## Begin Data section
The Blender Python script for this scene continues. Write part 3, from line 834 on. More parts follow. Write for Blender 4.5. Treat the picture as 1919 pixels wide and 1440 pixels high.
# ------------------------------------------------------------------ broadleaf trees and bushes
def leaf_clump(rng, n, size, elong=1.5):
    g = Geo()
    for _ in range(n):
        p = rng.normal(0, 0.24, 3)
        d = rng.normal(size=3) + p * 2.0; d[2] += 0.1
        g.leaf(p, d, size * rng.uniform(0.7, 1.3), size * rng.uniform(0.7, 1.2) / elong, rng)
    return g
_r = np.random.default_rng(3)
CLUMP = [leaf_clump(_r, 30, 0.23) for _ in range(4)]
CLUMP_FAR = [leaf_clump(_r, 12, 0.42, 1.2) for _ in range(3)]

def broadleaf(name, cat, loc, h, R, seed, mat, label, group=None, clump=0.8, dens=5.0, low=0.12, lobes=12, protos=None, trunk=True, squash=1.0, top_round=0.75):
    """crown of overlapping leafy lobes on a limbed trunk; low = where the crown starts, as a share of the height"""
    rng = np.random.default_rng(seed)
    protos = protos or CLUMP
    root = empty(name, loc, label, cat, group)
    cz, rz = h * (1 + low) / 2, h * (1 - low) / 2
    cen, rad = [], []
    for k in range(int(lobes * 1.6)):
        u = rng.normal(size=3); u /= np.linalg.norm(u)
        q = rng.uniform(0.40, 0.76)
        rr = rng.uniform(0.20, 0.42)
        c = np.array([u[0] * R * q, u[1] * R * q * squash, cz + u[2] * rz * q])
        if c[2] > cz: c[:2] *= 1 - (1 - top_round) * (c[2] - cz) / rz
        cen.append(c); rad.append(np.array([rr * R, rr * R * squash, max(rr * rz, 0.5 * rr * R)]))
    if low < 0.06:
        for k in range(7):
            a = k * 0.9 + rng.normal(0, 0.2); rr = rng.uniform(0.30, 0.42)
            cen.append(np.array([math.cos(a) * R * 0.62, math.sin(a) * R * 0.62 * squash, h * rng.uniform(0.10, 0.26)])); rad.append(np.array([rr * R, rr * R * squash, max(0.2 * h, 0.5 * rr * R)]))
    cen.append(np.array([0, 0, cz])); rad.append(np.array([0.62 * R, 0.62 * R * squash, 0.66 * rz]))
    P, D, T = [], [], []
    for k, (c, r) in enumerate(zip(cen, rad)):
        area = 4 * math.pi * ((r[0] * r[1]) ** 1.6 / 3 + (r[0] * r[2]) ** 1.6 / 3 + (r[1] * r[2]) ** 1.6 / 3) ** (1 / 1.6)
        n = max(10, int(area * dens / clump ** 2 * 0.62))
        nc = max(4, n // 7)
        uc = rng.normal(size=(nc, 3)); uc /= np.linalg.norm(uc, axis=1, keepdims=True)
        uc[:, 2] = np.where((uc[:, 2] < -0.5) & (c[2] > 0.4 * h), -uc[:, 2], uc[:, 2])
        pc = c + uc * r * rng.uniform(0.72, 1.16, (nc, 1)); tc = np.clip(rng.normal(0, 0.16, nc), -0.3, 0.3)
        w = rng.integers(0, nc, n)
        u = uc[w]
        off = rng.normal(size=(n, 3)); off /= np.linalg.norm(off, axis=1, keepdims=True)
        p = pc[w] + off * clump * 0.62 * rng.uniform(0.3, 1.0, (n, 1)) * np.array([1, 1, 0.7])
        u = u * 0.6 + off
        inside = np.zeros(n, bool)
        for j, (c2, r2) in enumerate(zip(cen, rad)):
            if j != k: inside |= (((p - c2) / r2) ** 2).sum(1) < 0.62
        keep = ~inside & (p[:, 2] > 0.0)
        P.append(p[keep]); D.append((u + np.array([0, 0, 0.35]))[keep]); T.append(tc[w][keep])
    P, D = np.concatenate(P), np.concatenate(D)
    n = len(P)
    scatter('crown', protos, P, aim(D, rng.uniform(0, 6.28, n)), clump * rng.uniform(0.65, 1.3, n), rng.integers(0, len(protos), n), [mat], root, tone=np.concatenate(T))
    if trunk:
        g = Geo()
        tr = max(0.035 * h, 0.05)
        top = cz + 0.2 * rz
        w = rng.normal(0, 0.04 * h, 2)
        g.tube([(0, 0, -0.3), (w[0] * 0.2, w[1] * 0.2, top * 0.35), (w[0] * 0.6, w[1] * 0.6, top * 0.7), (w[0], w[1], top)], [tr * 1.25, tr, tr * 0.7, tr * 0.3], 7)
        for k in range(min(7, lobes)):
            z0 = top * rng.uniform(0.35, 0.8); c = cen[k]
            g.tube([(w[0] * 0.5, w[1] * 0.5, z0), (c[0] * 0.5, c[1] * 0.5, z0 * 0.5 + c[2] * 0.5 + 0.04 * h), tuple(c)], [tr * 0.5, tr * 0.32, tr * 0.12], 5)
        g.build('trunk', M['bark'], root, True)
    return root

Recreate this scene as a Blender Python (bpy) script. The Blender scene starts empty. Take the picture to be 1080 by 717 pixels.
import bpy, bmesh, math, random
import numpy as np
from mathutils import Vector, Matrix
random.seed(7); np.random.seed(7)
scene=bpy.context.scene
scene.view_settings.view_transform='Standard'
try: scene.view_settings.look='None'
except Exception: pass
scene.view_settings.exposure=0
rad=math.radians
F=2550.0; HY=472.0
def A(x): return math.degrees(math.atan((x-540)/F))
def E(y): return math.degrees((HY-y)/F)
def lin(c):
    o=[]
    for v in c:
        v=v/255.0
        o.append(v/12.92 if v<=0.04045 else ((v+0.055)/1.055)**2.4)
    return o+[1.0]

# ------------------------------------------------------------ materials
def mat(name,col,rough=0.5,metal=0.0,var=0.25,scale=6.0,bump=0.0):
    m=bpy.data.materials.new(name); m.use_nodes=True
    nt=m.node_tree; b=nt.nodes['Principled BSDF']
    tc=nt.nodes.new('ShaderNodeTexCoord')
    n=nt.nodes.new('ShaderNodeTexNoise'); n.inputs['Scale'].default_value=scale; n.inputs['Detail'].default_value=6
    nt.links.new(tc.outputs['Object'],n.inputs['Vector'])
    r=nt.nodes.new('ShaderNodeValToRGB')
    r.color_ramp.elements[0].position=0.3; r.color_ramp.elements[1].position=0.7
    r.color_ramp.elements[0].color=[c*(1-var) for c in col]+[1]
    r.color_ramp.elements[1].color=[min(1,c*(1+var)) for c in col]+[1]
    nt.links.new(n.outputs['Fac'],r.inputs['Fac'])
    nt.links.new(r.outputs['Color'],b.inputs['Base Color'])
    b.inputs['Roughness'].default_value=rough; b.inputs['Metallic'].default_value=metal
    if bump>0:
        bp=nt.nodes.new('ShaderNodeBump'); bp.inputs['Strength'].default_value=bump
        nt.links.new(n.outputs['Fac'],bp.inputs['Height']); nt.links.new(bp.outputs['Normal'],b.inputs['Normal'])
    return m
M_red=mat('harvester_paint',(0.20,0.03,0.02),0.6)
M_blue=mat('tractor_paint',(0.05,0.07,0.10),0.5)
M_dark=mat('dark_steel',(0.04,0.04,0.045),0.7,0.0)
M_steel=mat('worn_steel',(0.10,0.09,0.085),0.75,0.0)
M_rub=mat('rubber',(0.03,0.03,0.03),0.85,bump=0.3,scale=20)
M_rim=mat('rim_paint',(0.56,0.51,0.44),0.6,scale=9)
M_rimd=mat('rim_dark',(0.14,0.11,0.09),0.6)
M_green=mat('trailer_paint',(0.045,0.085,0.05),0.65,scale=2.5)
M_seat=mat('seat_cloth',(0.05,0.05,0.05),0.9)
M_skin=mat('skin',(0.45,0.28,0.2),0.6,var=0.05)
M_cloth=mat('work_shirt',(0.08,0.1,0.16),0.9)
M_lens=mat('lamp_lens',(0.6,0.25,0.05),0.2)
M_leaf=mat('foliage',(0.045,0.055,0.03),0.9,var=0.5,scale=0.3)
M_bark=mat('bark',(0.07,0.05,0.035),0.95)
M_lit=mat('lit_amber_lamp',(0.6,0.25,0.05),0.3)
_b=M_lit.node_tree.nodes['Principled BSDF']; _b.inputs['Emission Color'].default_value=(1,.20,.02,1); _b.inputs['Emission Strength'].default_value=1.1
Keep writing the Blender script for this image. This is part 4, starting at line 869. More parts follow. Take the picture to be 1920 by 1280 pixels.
## End Data section
§ **Problem description**: Pull out every line holding "Blender" from the records above, and copy it.

§ **Problem solution**:
The Blender Python script for this scene continues. Write part 3, from line 834 on. More parts follow. Write for Blender 4.5. Treat the picture as 1919 pixels wide and 1440 pixels high.
Recreate this scene as a Blender Python (bpy) script. The Blender scene starts empty. Take the picture to be 1080 by 717 pixels.
Keep writing the Blender script for this image. This is part 4, starting at line 869. More parts follow. Take the picture to be 1920 by 1280 pixels.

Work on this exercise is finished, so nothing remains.